Inflatie
Het woord gehandicapt heeft op zich dus niets denigrerends of discriminerends. Toch wordt dat blijkbaar wél als zodanig ervaren, want eind twintigste eeuw was het ineens niet meer correct om van ‘gehandicapten’ te spreken; ‘mensen met een handicap’ moest dat worden. Die benaming was echter ook aan inflatie onderhevig, en wordt nu steeds meer vervangen door ‘mensen met een (fysieke, visuele, verstandelijke, etc.) beperking’.

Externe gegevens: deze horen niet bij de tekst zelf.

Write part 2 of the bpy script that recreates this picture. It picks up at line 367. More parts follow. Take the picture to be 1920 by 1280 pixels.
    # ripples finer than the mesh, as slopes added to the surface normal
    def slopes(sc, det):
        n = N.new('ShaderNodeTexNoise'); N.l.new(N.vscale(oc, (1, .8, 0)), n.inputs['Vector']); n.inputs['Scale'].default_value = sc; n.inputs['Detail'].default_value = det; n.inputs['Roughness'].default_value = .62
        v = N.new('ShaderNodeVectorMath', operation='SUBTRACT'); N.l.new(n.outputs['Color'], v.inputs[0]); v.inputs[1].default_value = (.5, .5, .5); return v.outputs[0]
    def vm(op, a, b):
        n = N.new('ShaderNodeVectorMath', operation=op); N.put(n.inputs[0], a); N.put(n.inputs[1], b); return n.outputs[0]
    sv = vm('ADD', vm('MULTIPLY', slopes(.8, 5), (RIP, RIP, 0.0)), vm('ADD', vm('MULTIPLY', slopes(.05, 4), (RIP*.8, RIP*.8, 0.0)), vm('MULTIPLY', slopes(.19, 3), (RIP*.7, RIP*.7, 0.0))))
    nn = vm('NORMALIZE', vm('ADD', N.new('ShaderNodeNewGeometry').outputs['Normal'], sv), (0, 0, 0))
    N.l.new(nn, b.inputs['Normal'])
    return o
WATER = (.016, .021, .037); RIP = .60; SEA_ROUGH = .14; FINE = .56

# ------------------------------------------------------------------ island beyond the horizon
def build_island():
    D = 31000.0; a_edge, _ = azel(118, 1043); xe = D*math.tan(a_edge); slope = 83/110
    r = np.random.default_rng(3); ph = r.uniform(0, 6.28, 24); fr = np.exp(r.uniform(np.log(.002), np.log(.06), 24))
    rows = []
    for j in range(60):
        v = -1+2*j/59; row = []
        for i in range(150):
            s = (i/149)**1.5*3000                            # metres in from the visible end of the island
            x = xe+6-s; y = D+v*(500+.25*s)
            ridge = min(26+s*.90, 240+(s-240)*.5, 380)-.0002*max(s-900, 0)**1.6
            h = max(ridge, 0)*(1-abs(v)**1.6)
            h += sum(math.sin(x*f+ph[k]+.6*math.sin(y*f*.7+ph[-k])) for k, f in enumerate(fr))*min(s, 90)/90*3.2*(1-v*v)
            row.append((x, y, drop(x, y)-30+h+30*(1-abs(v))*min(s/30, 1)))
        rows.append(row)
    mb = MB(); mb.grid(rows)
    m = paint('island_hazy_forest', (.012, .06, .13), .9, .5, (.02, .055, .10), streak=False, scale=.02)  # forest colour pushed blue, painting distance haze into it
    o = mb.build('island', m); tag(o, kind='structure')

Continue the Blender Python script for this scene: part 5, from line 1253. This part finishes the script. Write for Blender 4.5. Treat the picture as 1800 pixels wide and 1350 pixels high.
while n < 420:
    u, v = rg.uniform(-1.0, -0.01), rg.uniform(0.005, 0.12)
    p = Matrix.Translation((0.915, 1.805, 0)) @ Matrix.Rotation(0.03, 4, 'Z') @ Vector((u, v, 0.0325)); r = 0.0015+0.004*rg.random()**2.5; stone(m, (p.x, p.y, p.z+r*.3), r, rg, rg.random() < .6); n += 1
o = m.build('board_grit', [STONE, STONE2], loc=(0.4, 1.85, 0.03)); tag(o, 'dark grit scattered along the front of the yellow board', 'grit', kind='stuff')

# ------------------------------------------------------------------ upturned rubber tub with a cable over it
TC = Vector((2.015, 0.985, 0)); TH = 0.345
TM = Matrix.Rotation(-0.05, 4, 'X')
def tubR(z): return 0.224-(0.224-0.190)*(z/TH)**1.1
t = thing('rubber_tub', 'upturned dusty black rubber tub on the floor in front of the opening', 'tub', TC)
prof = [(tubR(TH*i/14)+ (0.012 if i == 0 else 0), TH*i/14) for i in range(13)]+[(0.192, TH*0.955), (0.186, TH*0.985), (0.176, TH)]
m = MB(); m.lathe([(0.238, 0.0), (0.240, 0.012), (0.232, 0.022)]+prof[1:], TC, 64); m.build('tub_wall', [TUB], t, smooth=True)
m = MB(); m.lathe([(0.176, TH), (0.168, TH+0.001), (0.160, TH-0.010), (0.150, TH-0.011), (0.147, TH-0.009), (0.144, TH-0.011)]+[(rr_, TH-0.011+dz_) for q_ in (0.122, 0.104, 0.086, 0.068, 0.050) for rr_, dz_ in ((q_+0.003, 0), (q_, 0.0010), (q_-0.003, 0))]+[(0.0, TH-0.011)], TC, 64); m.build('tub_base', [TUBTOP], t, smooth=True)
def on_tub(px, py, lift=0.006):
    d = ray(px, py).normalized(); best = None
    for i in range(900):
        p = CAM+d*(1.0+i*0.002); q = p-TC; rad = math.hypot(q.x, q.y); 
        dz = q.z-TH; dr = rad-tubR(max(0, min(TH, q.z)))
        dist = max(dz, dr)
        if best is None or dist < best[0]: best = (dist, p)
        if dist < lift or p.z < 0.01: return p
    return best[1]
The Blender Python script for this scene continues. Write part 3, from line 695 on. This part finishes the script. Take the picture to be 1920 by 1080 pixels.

Van Dale neemt in 1999 bij beperking voor het eerst het voorbeeld ‘mensen met een lichamelijke beperking’ op, met als betekenisomschrijving: ‘mensen met een handicap’. Dat het woordenboek beperking als een verhullende term opvat, blijkt uit het label ‘eufemistisch’, dat erbij staat.
Was hier inderdaad sprake van een eufemisme? Het lijkt er wel op. Het woord handicap werd tenslotte als stigmatiserend ervaren. Maar is beperking niet nog stigmatiserender? Met dat woord ga je er immers van uit dat je iets níét kunt, terwijl het juist zo belangrijk is om te kijken naar wat je nog wél kunt.
Toch zou ik niet zo ver willen gaan als de wereld van de geestelijke gezondheidszorg, die mensen met een geestelijke - pardon, verstandelijke - handicap nu wel heel erg positief ‘mensen met mogelijkheden’ noemt. Over eufemismen gesproken!